The finest production designers in Hollywood lend an eager hand. Heads are tossed down the bloody steps of the highest temple. They sound like coconuts being smashed. Still-pumping hearts are ripped out of terrified captives to sate the thirst of the Sun God.
The creepy, dead-eyed king looks into the eyes of every gibbering victim. The fat wives and fatter children laugh. The cackling high priests are stoned on the delirious gore. The baying crowd scream for more. We are harried and emotionally rammed into another of Gibson’s sadistic and sacred passions.
There is plenty more grimness here than The Passion of the Christ, and potentially fewer people to offend. Yet it still makes the stomach churn.
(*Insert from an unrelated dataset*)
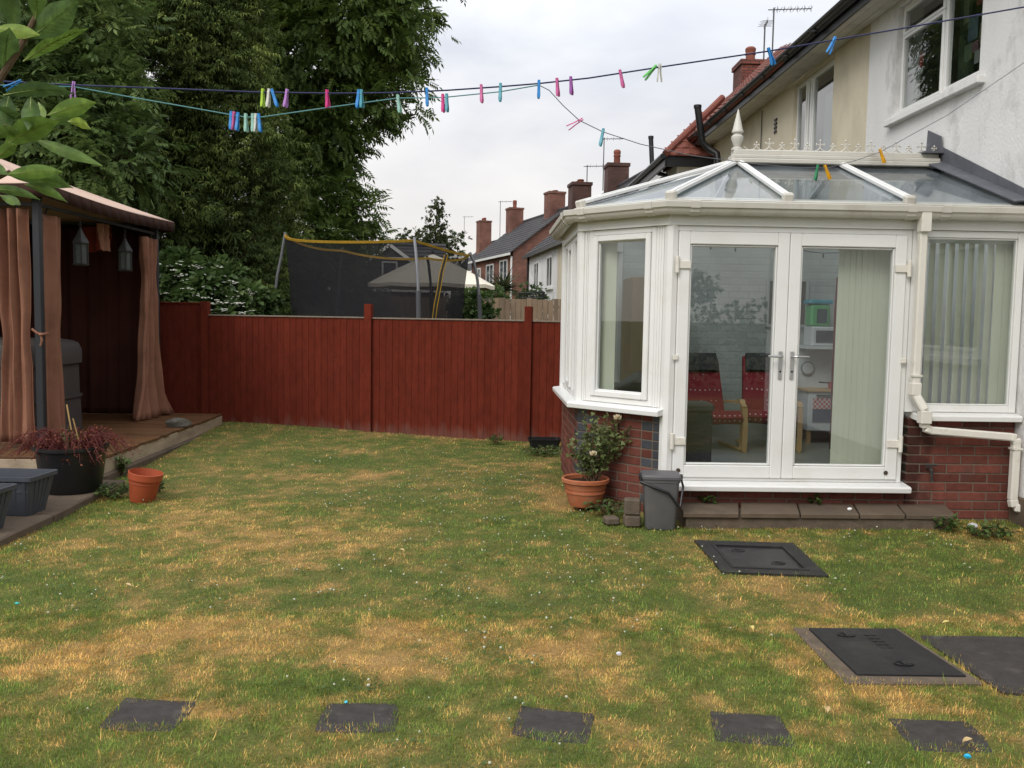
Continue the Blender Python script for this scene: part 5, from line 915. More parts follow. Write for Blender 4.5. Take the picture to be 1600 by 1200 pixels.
# ================================================================== STEPPING STONES AND COVERS
for k, ((cx_, cy_), lb) in enumerate(zip(((-1.315, 3.375), (-.485, 3.365), (.27, 3.30), (1.045, 3.285), (1.775, 3.235)), ('leftmost dark square stepping slab sunk in the lawn', 'second stepping slab from the left, sunk in the lawn', 'middle stepping slab of the row in the lawn', 'fourth stepping slab from the left, with pale stains', 'rightmost stepping slab of the row, below the manhole cover'))):
    r_ = random.Random(k); P = [(x+r_.uniform(-.012, .012), y+r_.uniform(-.012, .012)) for x, y in ((-.15, -.13), (0, -.135), (.15, -.13), (.155, 0), (.15, .13), (0, .128), (-.15, .13), (-.155, 0))]
    o = MB().prism(P, -.05, .0).build('stepping_slab', m_slate, bevel=.006); o.location = (cx_, cy_, float(lawn_z(np.array(cx_), np.array(cy_)))+.004); o.rotation_euler = (R(r_.uniform(-1, 1)), R(r_.uniform(-1, 1)), R((-3, 2, -14, -6, -4)[k])); tag(o, lb, 'stepping stone', 'stepping slabs in the lawn')
def quadp(pts): return [gp(*p) for p in pts]
def lerp2(Q_, u, v): a = [Q_[0][i]*(1-u)+Q_[1][i]*u for i in (0, 1)]; b = [Q_[3][i]*(1-u)+Q_[2][i]*u for i in (0, 1)]; return tuple(a[i]*(1-v)+b[i]*v for i in (0, 1))
# tray cover near the patio: outer frame, sunken tray with a wet infill
Q1 = [(1.50, 6.16), (2.20, 6.10), (2.14, 5.30), (1.49, 5.36)]; mc = thing('manhole_cover', 'dark framed recessed manhole cover wet with rain, nearer the patio', 'manhole cover', (1.83, 5.73, 0), group='manhole covers in the lawn')
def qring(Q_, u0, u1, v0, v1, w_, z0, z1):
    m = MB()
    for a, b, c, d in ((u0, u1, v0, v0+w_), (u0, u1, v1-w_, v1), (u0, u0+w_, v0+w_, v1-w_), (u1-w_, u1, v0+w_, v1-w_)): m.prism([lerp2(Q_, *p) for p in ((a, d), (b, d), (b, c), (a, c))], z0, z1)
    return m
qring(Q1, 0, 1, 0, 1, .13, -.05, .012).build('frame', m_iron, mc); qring(Q1, .13, .87, .13, .87, .035, -.05, .016).build('tray_rim', m_iron, mc)
m_wet = mat('wet_cover', (.020, .020, .021), .32, .3, 8, .2, 60, .22, dirt=(.04, .035, .03), damt=.6, dscale=5); MB().prism([lerp2(Q1, *p) for p in ((.165, .835), (.835, .835), (.835, .165), (.165, .165))], -.05, .005).build('cover_plate', m_wet, mc)
for u, v in ((.36, .3), (.64, .66)): p = lerp2(Q1, u, v); MB().lathe([(.05, .004), (.045, .012), (.03, .012), (.028, .006)], (p[0], p[1], 0), 12, 1, .6, cap=False).build('lifting_eye', m_iron, mc)
Q2 = [(1.66, 4.34), (2.11, 4.34), (2.155, 3.75), (1.665, 3.76)]; m2 = thing('manhole_cover', 'dark cast cover with two lifting slots in a concrete surround at lower right', 'manhole cover', (1.9, 4.05, 0), group='manhole covers in the lawn')
S2 = [(1.59, 4.375), (2.14, 4.37), (2.20, 3.69), (1.585, 3.69)]; MB().prism([S2[3], S2[2], S2[1], S2[0]], -.06, .014).build('surround', m_block, m2, bevel=.006); MB().prism([Q2[3], Q2[2], Q2[1], Q2[0]], -.02, .024).build('cover_plate', m_iron, m2, bevel=.003)
for u, v in ((.33, .18), (.55, .80)):
    p = lerp2(Q2, u, v); MB().lathe([(.045, .0242), (.047, .030), (.040, .030), (.036, .0245)], (p[0], p[1], 0), 16, 1, .62, cap=False).build('slot_rim', m_iron, m2); MB().lathe([(.001, .0252), (.036, .0252)], (p[0], p[1], 0), 16, 1, .62, cap=False).build('slot', m_black, m2); MB().box(p[0]-.008, p[0]+.008, p[1]-.022, p[1]+.022, .024, .032).build('lifting_bar', m_iron, m2)
for k in range(5):
    for j in range(2): p = lerp2(Q2, .56+.07*j, .18+.07*k); MB().box(p[0]-.012, p[0]+.012, p[1]-.006, p[1]+.006, .024, .027).build('raised_mark', m_iron, m2)
tag(MB().prism([(2.235, 3.60), (2.95, 3.55), (2.95, 4.26), (2.20, 4.27)], -.06, .016).build('concrete_slab', m_slate, bevel=.008), 'weathered dark slab with pale patches right of the lower manhole cover', 'slab')
# ================================================================== WASHING LINES AND PEGS
m_rope1 = plastic('navy_line', (.012, .016, .075)); m_rope2 = plastic('teal_line', (.10, .26, .27)); m_rope3 = plastic('grey_line', (.12, .125, .15))
UP = [(-420, 108, 3.3), (0, 127, 3.3), (115, 133, 3.3), (250, 138, 3.3), (400, 144, 3.3), (520, 146, 3.3), (610, 145, 3.3), (700, 141, 3.3), (780, 135.5, 3.3), (842, 130.5, 3.3), (920, 122, 3.3), (1030, 105, 3.3), (1200, 80, 3.3), (1400, 46, 3.3), (1600, 11, 3.3)]
LO = [(0, 133, 3.3), (115, 135.5, 3.3), (200, 151, 3.3), (300, 168.5, 3.3), (365, 180, 3.3), (383, 183, 3.3), (408, 183, 3.3), (520, 167, 3.3), (620, 153.5, 3.3), (690, 152.5, 3.3), (780, 143.5, 3.3), (842, 133, 3.3)]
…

Youngblood’s Paw is not going to give up his beating heart without a damn good struggle. And Gibson, for all his well-meaning seasonal endeavour, is not going to let the cast sneak off without an eye-watering spread of very un-Christian payback moments.
Like the Mad Max of yore (or should that be lore?), Youngblood’s hero makes a dash for freedom, and a terrific chase movie ensues.
I am plainly too lily-livered for this hearty pagan stuff, but a moment to remember if only to close your eyes: a jaguar biting a man’s face off, and what it looks like bouncing around the floor from a severed head’s point of view. Perhaps not a moment to treasure, but definitely novel.